Jacky Blacque’s occasional interjections of disco-diva singing helped somewhat, but she spent most of her time dancing at the back of the dimly lit stage, doing her best impression of Tina Turner as the Acid Queen in Ken Russell’s film version of “Tommy” as she flounced and posed in a fringed mini-dress and cape.

Advertisement

On record, Thrill Kill Kult’s studio wizardry enables it to spice up its sound with touches of old-line funk and rock that complement its dominant disco and techno styles. The six-member, no-guitars ensemble saved its best for the encore. It slowed the pace for “Blue Buddha,” from its new album, “13 Above the Night,” creating steamy sultriness that had nothing to do with the relative humidity in the Ice House.

*

The show also was significant for what it might mean to the Orange County concert market. It was promoted by Avalon Attractions, one of the four major Southland rock promoters along with Nederlander, Goldenvoice and Bill Silva Presents.

Until now, none of those companies has shown an interest in promoting small-venue concerts in Orange County, with Avalon’s involvement in the 2,500-seat Celebrity Theatre in Anaheim and occasional Avalon or Goldenvoice shows at UC Irvine’s 2,000-capacity Crawford Hall the smallest fish any of the big companies have been willing to fry locally.

Friday night’s show was an experiment by Les Borsai, a young booker who works for the Encino-based Avalon. Borsai, who grew up in Anaheim, was an independent promoter before he joined Avalon, and had staged a rave at the Ice House a few years ago.

“I love the building,” he said in an interview last Thursday. Borsai said the Ice House experiment doesn’t represent any new strategic goal by Avalon to find a small venue to book in Orange County. Instead, he said, the company gives individual bookers the freedom to try new things “as long as it’s creative and productive.” He decided to try a show at the Ice House. An independent promoter had put on a handful of punk and reggae shows earlier this year at the Ice House, but nothing developed on an ongoing basis.
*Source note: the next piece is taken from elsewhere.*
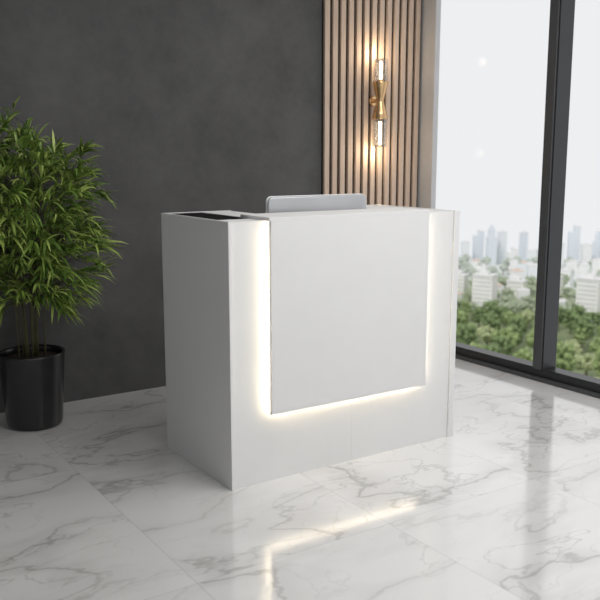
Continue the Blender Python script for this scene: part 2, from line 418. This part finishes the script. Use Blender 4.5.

Borsai said that if the Thrill Kill Kult/Ethyl Meatplow show was a success (it was a sellout), and if Fullerton officials approved of crowd-control arrangements (things appeared to go smoothly on that count), he would like to continue bringing more shows to the privately owned Ice House, which is at 112 E. Walnut Ave., near the Fullerton Amtrak station.

Advertisement

It’s a Spartan venue, but quite serviceable for high energy, club-level alternative acts that currently don’t have an outlet in the county other than the Coach House in San Juan Capistrano, where the sit-down format doesn’t appeal to some touring bands.

The need for another small-to-medium rock venue is constant in Orange County, especially in North County. An outfit with Avalon’s clout might be able to channel some notable talent this way that would otherwise skip the O.C. market.